Session 1 (Key Points of "Lessons from Korea")
Report delivered by coordinator Masao Okonogi (Professor, Faculty of Law and Politics, Keio University)

Rather than looking back on the history of Japan-Korea relations, the focus of the discussion was on what sort of relations we might expect between Japan and Korea twenty years from now. The keywords of the discussion were "competition" and "cooperation." In terms of competition, the possibility that Korean people will not be satisfied unless they exceed Japan, whether an alliance of Japan, the United States and Korea is possible, and in terms of cooperation, considering the threat of North Korea, the cooperation of both countries is indispensable, plus the position of Japan-Korea with respect to China and the fact that interchange on the citizen level through cultural interchange including Korean dramas was vigorous as the results of establishment of democracy and economic growth were discussed.

Where did Korea's current success come from? According to Professor Yun, Korea has not always been an open nation, but the currency crisis of 1997 provided a good opportunity for change in Korea. People became eager to make Korea free and open. The crisis effected significant change in Korea. He also pointed out that Korea's great leap forward to the World Cup in soccer may have caused people to study the importance of openness.

From Japan's perspective, Korea's rapid progress in telecommunications and information equipment and success with hub airports are striking. Openness policies, globalization that seeks to be the world standard and the government's dynamic adjustment of industries have driven growth, and the state has played a leading role in Korea's success. In this sense, Japan lacks dynamism and needs to exhibit more political leadership. Korea's growth has both light and dark sides; the country still faces many issues and the darker side needs to be addressed. In twenty years from now, Japan and Korea will probably be much alike. It is therefore necessary for the two countries to deeply consider "competition and cooperation."

Session 2 (Key Points of "Lessons from China")
Report delivered by coordinator Kenichi Sudo (Director-General, National Museum of Ethnology)

China has been involved in modernization as part of its national strategy. It initially succeeded in catching up and that has brought the country to its current stage of development. Like Japan and Korea, however, it faces the problem of a shrinking percentage of young and growing percentage of elderly, plus a collapse in morality and social order.

There has been echelon growth inside China. While some cities are economically stagnant, there is growth in other ones. On the whole, the features of growth can be seen. Concerning the fear that an economic bubble may soon be produced, it was pointed out that the Chinese government controls its policies to maintain balance rather than having a true market economy, so an economic bubble is not likely to occur.

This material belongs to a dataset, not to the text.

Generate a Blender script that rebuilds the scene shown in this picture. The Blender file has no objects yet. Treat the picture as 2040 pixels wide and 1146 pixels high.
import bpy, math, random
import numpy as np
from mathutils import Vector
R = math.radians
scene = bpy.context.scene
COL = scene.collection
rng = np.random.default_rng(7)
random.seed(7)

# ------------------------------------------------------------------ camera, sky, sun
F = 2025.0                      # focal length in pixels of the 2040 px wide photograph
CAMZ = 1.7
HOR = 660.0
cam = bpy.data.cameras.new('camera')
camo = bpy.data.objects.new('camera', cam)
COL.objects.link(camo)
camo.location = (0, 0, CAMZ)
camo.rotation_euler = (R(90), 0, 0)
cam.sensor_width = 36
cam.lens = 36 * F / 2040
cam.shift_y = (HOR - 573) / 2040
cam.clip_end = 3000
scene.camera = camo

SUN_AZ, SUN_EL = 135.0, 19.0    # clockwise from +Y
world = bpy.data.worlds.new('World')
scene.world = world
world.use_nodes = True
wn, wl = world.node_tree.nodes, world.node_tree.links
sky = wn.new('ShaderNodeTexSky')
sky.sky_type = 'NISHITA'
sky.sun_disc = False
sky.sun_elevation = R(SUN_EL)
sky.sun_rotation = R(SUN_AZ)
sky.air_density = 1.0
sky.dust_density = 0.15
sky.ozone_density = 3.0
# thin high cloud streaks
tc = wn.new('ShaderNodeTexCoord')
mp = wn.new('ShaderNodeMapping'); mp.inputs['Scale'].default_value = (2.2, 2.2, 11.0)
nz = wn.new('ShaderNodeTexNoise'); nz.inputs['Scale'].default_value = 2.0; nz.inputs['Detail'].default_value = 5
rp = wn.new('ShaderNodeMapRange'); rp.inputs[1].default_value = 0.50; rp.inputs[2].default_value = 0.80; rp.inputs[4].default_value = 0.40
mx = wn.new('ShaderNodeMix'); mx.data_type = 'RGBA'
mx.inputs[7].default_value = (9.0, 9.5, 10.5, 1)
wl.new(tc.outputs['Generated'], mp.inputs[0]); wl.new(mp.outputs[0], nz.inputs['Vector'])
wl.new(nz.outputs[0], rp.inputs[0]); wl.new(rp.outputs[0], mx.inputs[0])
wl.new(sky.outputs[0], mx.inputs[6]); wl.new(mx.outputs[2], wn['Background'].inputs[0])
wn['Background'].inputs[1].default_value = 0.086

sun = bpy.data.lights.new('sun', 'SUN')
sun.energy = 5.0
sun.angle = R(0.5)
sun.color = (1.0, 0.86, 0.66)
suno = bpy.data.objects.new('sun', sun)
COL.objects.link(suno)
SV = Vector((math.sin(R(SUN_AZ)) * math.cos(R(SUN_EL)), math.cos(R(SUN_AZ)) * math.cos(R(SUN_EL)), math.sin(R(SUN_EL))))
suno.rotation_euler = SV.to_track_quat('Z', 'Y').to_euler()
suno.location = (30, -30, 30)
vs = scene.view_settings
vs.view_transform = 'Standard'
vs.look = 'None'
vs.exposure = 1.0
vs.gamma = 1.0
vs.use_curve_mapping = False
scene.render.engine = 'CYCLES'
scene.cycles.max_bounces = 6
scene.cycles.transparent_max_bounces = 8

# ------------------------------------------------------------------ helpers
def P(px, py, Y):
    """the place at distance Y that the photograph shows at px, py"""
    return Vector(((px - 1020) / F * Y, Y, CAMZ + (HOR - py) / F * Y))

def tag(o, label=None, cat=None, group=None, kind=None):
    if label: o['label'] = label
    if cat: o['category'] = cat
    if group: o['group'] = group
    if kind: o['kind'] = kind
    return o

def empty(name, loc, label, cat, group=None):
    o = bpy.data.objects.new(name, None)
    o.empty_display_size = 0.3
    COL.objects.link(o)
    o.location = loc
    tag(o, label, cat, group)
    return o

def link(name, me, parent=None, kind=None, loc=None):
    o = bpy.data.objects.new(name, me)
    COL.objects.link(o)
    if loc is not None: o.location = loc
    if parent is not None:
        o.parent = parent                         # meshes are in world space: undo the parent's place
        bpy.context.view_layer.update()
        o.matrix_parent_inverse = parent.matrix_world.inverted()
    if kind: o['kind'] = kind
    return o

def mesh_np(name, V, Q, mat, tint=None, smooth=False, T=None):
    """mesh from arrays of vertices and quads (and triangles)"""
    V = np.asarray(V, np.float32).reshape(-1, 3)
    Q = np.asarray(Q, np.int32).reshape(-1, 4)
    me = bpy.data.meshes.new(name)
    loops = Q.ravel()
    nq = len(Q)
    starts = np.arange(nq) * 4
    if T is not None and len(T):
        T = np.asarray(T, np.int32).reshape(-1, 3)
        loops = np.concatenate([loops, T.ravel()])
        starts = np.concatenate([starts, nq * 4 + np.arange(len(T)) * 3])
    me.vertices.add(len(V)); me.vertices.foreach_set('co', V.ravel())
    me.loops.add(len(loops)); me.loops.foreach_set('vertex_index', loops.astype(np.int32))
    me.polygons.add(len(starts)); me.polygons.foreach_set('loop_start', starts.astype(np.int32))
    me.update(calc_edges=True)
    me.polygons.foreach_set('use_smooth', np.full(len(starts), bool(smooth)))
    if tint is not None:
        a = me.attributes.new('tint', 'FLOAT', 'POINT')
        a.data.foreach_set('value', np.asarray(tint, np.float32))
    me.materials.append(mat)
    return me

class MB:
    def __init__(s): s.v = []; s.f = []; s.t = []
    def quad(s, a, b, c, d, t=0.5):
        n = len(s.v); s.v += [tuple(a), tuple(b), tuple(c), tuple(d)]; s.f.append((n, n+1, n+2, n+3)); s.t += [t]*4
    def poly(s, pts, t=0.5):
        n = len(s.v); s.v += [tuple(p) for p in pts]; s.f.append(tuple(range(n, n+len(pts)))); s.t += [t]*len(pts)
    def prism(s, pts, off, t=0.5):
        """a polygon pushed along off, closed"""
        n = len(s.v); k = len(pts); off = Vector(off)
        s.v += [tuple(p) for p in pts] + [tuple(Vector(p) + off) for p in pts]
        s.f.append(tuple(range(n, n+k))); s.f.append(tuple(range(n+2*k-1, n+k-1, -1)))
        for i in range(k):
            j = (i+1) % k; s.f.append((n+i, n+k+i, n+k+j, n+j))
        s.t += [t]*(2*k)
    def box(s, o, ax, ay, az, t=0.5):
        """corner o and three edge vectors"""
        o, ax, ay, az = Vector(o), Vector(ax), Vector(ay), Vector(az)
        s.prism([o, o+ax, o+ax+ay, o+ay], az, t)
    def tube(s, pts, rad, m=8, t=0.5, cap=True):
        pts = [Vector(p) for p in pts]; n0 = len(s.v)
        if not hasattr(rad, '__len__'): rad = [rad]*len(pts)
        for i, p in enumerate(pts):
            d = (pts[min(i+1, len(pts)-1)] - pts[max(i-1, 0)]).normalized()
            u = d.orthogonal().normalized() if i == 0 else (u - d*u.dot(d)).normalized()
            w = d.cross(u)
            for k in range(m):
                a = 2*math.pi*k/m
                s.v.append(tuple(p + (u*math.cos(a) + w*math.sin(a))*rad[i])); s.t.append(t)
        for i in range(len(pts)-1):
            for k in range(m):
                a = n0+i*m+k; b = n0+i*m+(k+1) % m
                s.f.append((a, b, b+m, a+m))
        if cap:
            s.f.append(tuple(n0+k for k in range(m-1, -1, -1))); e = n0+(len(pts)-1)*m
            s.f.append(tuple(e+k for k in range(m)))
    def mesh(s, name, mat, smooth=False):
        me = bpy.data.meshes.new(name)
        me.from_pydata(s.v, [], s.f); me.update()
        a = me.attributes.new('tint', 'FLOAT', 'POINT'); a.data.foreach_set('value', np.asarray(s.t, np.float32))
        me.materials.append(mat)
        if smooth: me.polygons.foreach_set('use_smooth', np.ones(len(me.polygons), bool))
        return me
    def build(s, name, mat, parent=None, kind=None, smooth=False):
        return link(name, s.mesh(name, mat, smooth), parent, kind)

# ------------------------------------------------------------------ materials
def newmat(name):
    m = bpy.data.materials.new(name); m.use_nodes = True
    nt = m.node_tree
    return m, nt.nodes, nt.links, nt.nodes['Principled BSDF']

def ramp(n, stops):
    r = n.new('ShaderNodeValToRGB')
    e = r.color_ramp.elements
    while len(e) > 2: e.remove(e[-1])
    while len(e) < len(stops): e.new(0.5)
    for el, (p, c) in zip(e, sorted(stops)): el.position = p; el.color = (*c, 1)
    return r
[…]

In the case of China, members of the communist party are of superior quality, and superior human resources become politicians. In this sense we could learn from their human resources system. Compared with introverted Japan, Chinese people are more equipped to migrate outside the country. According to European researchers, "Chinese people can be comfortable anywhere in the world, i.e., they make their surroundings comfortable for them." The opinion that Japan could learn from this way of living was expressed.

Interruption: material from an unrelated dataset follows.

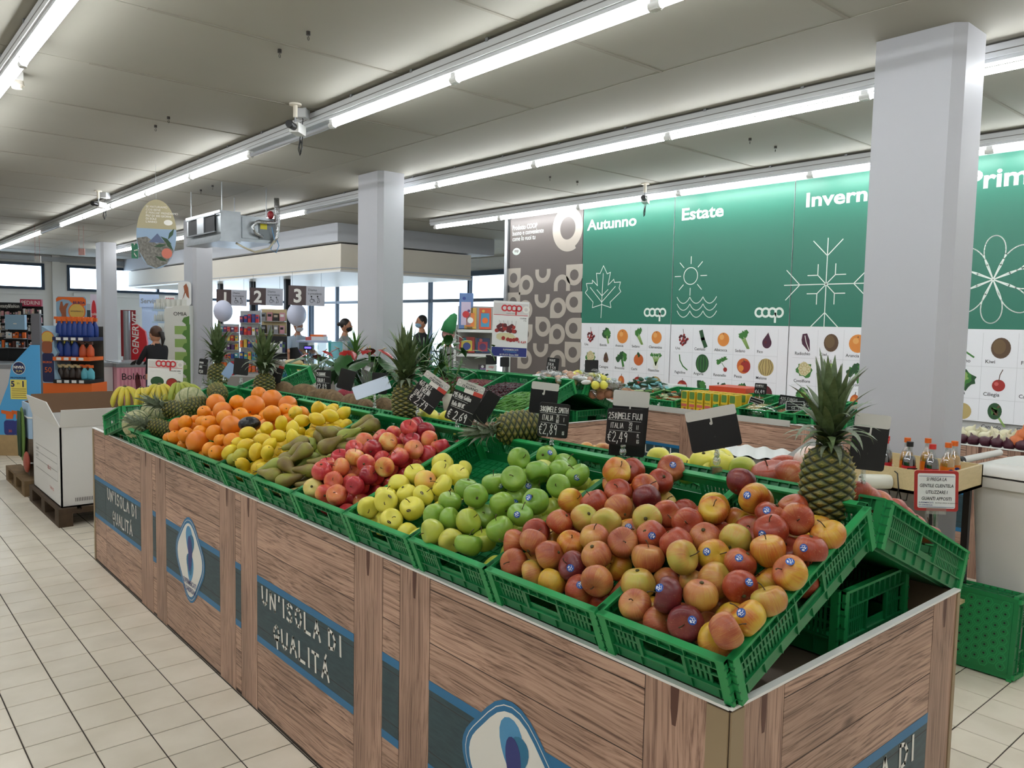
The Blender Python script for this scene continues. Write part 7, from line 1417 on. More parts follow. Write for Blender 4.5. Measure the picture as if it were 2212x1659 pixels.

Concerning what force, foreign or domestic, would be the key to democracy in China, Professor Mori pointed out that domestic forces had the most power, and that power may eventually bring about democracy in China.

Concerning an East Asian consortium comprised of Japan, China and Korea, or China's involvement in politics, economy and soft power, Professor Mori pointed out that China has shifted from the philosophy of power on the national level to regional or global influence. On the other hand, she pointed out that it would probably be difficult to realize an East Asian consortium without a movement to produce common assets through cooperation.

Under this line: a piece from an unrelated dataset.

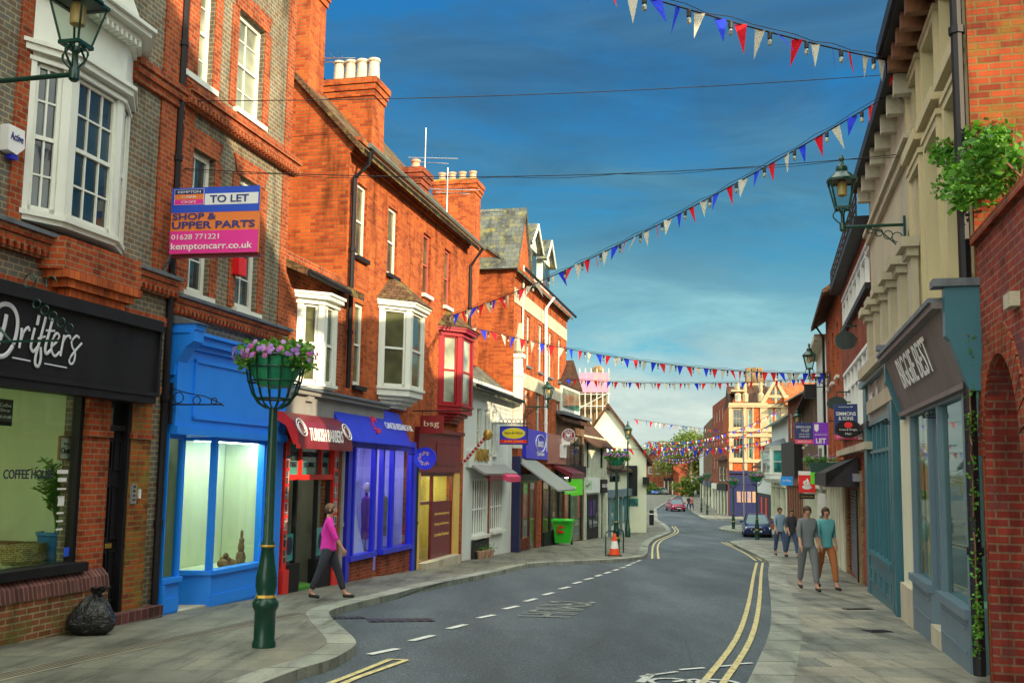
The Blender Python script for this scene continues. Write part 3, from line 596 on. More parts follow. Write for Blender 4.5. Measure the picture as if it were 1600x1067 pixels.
for r in WS:                                                        # red brick jambs and arches
    b = MB(); b.box(r[0]-.22, r[0], -.02, 0, r[2], r[3]+.0); b.box(r[1], r[1]+.22, -.02, 0, r[2], r[3]); b.prism([(r[0]-.1, r[3]), (r[1]+.1, r[3]), (r[1]+.22, r[3]+.32), (r[0]-.22, r[3]+.32)], 1, -.03, 0); T.part('brick_surround', b, B_RUB)
b = MB(); b.box(SB-.26, SB, -.025, 0, bf, 9.3); b.box(SA+.1, SA+.4, -.025, 0, bf, 9.3); T.part('quoin_strip', b, B_RUB)
zs = (L.Z(330, 183)+L.Z(440, 243))/2; band(T, SA, SB+.12, zs-.2, zs+.1, .2, B_RUB, dent=True); zs2 = zC-.14; band(T, SA, SB+.03, zs2-.12, zs2+.02, .09, B_RUB)
zs3 = zA-.1; b = MB(); b.prism([(-.2, zs3-.05), (0, zs3-.05), (0, zs3+.05), (-.2, zs3)], 0, SA, SB+.06); T.part('lead_ledge', b, LEAD); band(T, SA, SB, zs3-.3, zs3-.05, .15, B_RUB, 'dentil_course', True)
b = MB(); b.prism([(.0, 9.3), (-.3, 9.35), (4.5, 11.8), (9.3, 9.3)], 0, SA, SB); T.part('roof', b, R_TILE)
b = MB(); a = L.S(368, 415); b.box(a-.14, a+.12, -.14, 0, L.Z(368, 431), L.Z(368, 403)); T.part('alarm_box', b, SRED)
# blue shopfront
zc = L.Z(291, 521, -.25); zfb = L.Z(270, 672, -.1); xg0, xg1 = L.S(256, 800, -.05), L.S(410, 800, -.05); zsl = L.Z(300, 925, -.05)-.02; zsl = (L.Z(255, 912, -.05)+L.Z(408, 883, -.05))/2; ztw = (L.Z(262, 676, -.05)+L.Z(412, 690, -.05))/2
b = MB(); b.box(SA+.06, SB-.05, -.16, 0, ztw+.12, zc-.2); fa = T.part('fascia', b, BLUE)
b = MB(); b.box(SA+.06, SB, -.22, 0, zc-.2, zc-.12); b.box(SA+.06, SB, -.3, 0, zc-.12, zc); b.box(SA, SB+.04, -.36, 0, zc, zc+.05); b.box(SA+.06, SB-.02, -.2, 0, ztw, ztw+.12)
a0, a1, b0_, b1_ = SA+.5, SB-.3, L.Z(275, 652, -.16), L.Z(282, 556, -.16)
for q in ((a0, a1, b0_, b0_+.05), (a0, a1, b1_-.05, b1_), (a0, a0+.05, b0_, b1_), (a1-.05, a1, b0_, b1_)): b.box(q[0], q[1], -.19, -.16, q[2], q[3])
T.part('moulding', b, BLUE, fa)
b = MB(); b.prism([(0, zc-.62), (-.12, zc-.62), (-.14, zc-.45), (-.3, zc-.2), (-.42, zc-.12), (-.42, zc+.05), (0, zc+.05)], 0, SA+.02, SA+.3); b.box(SA+.02, SA+.32, -.44, 0, zc+.05, zc+.14); T.part('bracket', b, BLUE, fa)
b = MB(); b.prism([(-.5, zc+.14), (.0, zc+.14), (0, zc+.3)], 0, SA, SA+.36); T.part('lead_cap', b, LEAD, fa)
zgb = zg((SA+SB)/2)-.35; xd0 = L.S(284, 800, -.05); xd1 = L.S(334, 800, -.05); p = gnd(285, 928); deep = .95; xs_ = xd0+.55
b = MB(); b.box(SA+.03, xg0-.02, -.1, .1, zgb, ztw); b.box(xg1+.03, SB-.02, -.12, .1, zgb, ztw); b.box(SA+.0, xg0, -.14, .1, zgb, zg(SA)+.42); T.part('pilaster', b, BLUE)
b = MB(); b.box(xg0-.02, xd0, -.06, .1, zgb, zsl); b.box(xd1, xg1+.03, -.06, .1, zgb, zsl); b.seg((xs_, deep), (xd1, -.06), 0, None, zgb, zsl-.0, -.05, 0); b.box(xg0-.02, xd0+.02, -.11, .1, zsl, zsl+.07); b.box(xd1-.02, xg1+.05, -.11, .1, zsl, zsl+.07); b.seg((xs_, deep), (xd1, -.06), 0, None, zsl, zsl+.07, -.08, .05)
b.box(xg0-.02, xd0, -.075, -.06, zg(7)+.02, zg(7)+.22); b.box(xd1, xg1+.03, -.075, -.06, zg(9)+.02, zg(9)+.2); T.part('stall_riser', b, BLUE)
b = MB(); b.box(xg0-.03, xg0+.03, -.05, .04, zsl+.07, ztw); b.box(xd0-.05, xd0+.02, -.05, .04, zsl, ztw); b.box(xd1-.04, xd1+.04, -.06, .04, zsl, ztw); b.box(xg1-.02, xg1+.05, -.05, .04, zsl, ztw); b.box(xg0, xd0, -.05, .04, ztw-.06, ztw); b.box(xd1, xg1, -.05, .04, ztw-.06, ztw); b.seg((xs_, deep), (xd1, -.06), 0, .07, zsl, ztw, -.05, 0); b.seg((xs_, deep), (xd1, -.06), 0, None, ztw-.06, ztw, -.05, 0)
f = T.part('shop_window_frame', b, BLUE)
b = MB(); b.box(xg0, xd0, -.01, 0, zsl, ztw); b.box(xd1, xg1, -.01, 0, zsl, ztw); b.seg((xs_, deep), (xd1, -.06), .05, None, zsl, ztw, -.03, -.02); T.part('pane', b, GLASS, f)
b = MB(); b.poly([(xd0-.2, .9, ztw), (xs_, deep+.2, ztw), (xd1+.3, 0, ztw), (xd0, 0, ztw)]); b.box(xd0, xs_, .93, .98, zgb, ztw); b.box(SA+.1, SB-.1, .0, 2.45, ztw-.005, ztw+.1); T.part('lobby', b, BLUE)
b = MB(); b.box(xd0+.04, xs_-.04, .9, .93, zg(8)+.1, ztw-.4); dd = T.part('door', b, BLUE); b = MB(); b.box(xd0+.12, xs_-.12, .885, .9, zg(8)+.9, ztw-.5); T.part('pane', b, P_PALE, dd)
room(T, SA+.25, xd0+.05, zsl-.02, ztw, .8, PALE, y=.05); b = MB(); b.poly([(xs_-.3, .96, zsl), (SB-.15, .96, zsl), (SB-.15, .96, ztw), (xs_-.3, .96, ztw)]); T.part('display_back', b, PALE)
b = MB(); b.poly([(xd1-.05, .05, zsl), (SB-.15, .05, zsl), (SB-.15, .95, zsl), (xs_+.05, .95, zsl)]); b.poly([(SB-.16, .05, zsl), (SB-.16, .95, zsl), (SB-.16, .95, ztw), (SB-.16, .05, ztw)]); T.part('display_floor', b, PALE)
emitpart(T, xd1+.1, SB-.3, .12, .42, ztw-.02, emit('shop_tube_bright', (1, 1, .8), 13)); emitpart(T, SA+.35, xd0-.1, .3, .42, ztw-.02, GREENW)
b = MB(); b.box(xd0, xd1+.2, 0, 1.2, zg(8)-.3, zg(8)+.02); T.part('lobby_floor', b, STONE)
bb = MB(); p0 = (xg0+.05, -.2); 
T2 = Thing('sign_bracket', 'black scrolled iron sign bracket without a sign, fixed to the blue shopfront', 'bracket', Frame(L.w(L.S(256, 620), -.12), CD), 0, 0, at(255, 655, L.w(SA+.3).y).z)
Yb = L.w(L.S(256, 620)).y; q0 = at(256, 632, Yb); q1 = at(344, 630, Yb); wd = (q1-q0).length
m = MB(); m.box(-.02, .02, -.02, .02, at(256, 662, Yb).z, at(256, 598, Yb).z); m.tube([(0, 0, q0.z), (wd, 0, q0.z), (wd+.03, 0, q0.z-.02)], .012, 6); ring(m, (.12, 0, q0.z+.1), .08, .009); ring(m, (.42, 0, q0.z+.06), .06, .009); ring(m, (.7, 0, q0.z+.05), .045, .009); m.tube([(0, 0, q0.z+.24), (.25, 0, q0.z+.17), (.55, 0, q0.z+.12), (wd, 0, q0.z+.01)], .008, 5); T2.one(m, BLACK)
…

In conclusion, China is currently in a period where an effort is being made to implement domestic reform with leverage from external impact and pressure. A mechanism to properly treat distortion and collision produced by rapid growth that exists inside the country has not yet been established. The conclusion to the discussion was that to what extent such domestic crises can be solved is currently a significant problem for China.

Session 3 (Key Points of "Future of Japan")
Report delivered by coordinator Shigeyuki Abe (Professor, Faculty of Policy Studies, Doshisha University)

The session involved a discussion of the suggestion that Japan has lost its vitality because it has lost sight of its goals, and what sort of new goals should therefore be established.

One of the goals put forth was "global governance." Japan has technologies such as environmental technologies that serve as a model for the rest of the world. We need to expand on this and marketize it, and we need to realize a high welfare society by introducing human resources from overseas through revision of the national examination system for foreign nurses.

Concerning internationalization, companies like Samsung of Korea have attracted superior human resources from all over the world. Japanese firms are unable to do this, so one goal proposed would be to internationalize such firms. It was also said that it is important to educate and train the necessary human resources as well as recruiting them. The opinion was also expressed that, concerning agriculture, creating special agricultural zones and exporting Japanese food culture would help revitalize the agriculture industry.

One bright aspect of the future of Japan is its unique culture. We need to find a way to make money by bringing Japanese culture to the world while also contributing something good to the world. It was also pointed out that obtaining a doctorate often does not provide many opportunities in Japan, and that we should foster an intellectual industry in Japan that enables PhDs to take advantage of their abilities.

It is also important to have regional goals as well as national goals. We need to work on clarifying a system for and vision concerning disaster-resistant cities and security. Also, concerning Japan's policies including its exchange policy, we are currently in a period where there is no plan. The problem of the country not taking a stand to protect its companies was discussed, and it was pointed out that Japan sometimes goes too far concerning compliance.